I say "seemingly" because I noticed something recently I had not noticed before. I had been confusing exactly what the reward was.

I realized that when the master rewards the servant with the pronouncement "I will set you over much" (in the Luke passage this is authority over cities), he is not giving the servant a reward. He is adding to his responsibility. The master is not giving money to the servant for making him money. The money, the cities, the "much" all still belongs to the master.

What then is the reward for the servant? "The joy of your master". With this short phrase, all of my materialistic categories of life are crushed.

I am guilty of using the gifts and abilities that God has given me for the motive of gaining more. I want more stuff, status, prestige, in this life and the next. How foolish! How could I have missed for so long that it all belongs to the master!

Nothing that is given to me belongs to me. Nothing that I add to what has been given to me belongs to me. And nothing that is placed under my care because I have been productive in the past belongs to me.

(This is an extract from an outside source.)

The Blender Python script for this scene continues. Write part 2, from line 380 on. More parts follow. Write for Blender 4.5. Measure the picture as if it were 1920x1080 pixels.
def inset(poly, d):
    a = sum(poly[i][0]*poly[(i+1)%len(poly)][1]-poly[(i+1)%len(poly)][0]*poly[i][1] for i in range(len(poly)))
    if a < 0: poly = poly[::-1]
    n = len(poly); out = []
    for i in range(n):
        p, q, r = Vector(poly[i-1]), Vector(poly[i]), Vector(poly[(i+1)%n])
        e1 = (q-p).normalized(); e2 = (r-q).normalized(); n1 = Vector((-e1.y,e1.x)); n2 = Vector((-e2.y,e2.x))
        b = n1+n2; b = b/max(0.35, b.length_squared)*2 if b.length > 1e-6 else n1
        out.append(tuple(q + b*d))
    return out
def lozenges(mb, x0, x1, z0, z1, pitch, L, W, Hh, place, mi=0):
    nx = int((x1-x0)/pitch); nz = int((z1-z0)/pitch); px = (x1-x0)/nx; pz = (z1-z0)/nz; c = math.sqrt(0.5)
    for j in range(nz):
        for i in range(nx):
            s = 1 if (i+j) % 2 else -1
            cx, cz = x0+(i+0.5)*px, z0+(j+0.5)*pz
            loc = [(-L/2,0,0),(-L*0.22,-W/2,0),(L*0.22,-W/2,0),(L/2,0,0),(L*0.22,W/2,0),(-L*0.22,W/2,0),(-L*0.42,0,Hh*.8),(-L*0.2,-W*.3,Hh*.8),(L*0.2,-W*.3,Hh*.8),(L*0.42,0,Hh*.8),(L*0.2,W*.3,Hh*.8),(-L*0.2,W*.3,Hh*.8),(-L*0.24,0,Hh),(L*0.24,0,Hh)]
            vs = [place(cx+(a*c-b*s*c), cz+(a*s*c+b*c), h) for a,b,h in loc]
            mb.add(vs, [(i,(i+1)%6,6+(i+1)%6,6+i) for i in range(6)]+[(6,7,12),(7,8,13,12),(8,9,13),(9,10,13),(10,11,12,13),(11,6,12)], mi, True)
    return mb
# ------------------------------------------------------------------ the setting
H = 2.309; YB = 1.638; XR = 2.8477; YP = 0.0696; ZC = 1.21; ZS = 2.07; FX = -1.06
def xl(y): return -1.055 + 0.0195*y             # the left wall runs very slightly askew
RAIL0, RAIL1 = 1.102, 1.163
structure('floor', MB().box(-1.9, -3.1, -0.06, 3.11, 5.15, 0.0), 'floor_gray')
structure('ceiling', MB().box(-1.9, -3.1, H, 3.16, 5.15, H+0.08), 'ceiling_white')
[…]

If I am working for anything but the joy of the master, I am working foolishly. So to those of you who are constantly jealous of the gifts or possessions or status that someone else has, consider what you have and work for the joy of the master. To those of you who have said gifts and possessions and status, work for the joy of the master. And remember, to whom much is given, much is required.

And above all, work for the joy of the master.

Monday, August 3, 2009

The Imputation of Adam's Sin: A Theory

I was challenged recently that the idea of original sin and Adam's fall as our Representative Head was an unfair and antiquated idea. Nobody still believes that today, do they?

The push-back was not on universal sin, a cursory read of the Bible (or the newspaper for that matter) will settle that one. We're all sinners, no son of Adam (save one) has ever lived a sinless life. "But this idea that we are sinners because Adam sinned, that's so archaic!"

As I considered an answer, I was reminded of a similar complaint. Why did God make humans so we could sin at all?! Why not create us so that we would always choose to love and worship God?The answer is that this sort of love and worship would not be real, would not be genuine. In order for our love and worship to be real, it must be free.

So God created the first two humans with genuine moral freedom (a freedom we don't possess or fully understand). God made them this way not because he wanted humans who would sin, but because it must be so in order to have free God-worshippers.

The nature of God-worshipping freedom requires it.

And I think this may illuminate our question of the imputation (or the passing down) of sin. Just as the nature of freedom played a role in the sort of humanity God made, I think the nature of worship played a role in the sort of humanity God made.

Remember, sin is not just disobeying God, it is the love and worship of something other than God. The devotion, allegiance, obediance, and affection that should be God's is turned to something (or someone) else. So while God did not make us sinners (nor did he create sin), sin happens when we put anything else in God's place. We remove God from the throne in our hearts and place ourselves there.

So perhaps God did not make us linked to Adam in our sinfulness just because he wanted it that way. Perhaps God made us this way because it must be so in order to have the sort of worshippers he desired. The nature of freedom required the potential for a fall, and the nature of worship required the potential for slavery to sin that is transferred from parent to child. Perhaps the nature of our relationship to sin is the way it is because that's the way God desired our relationship with him to be. At least that's my theory right now.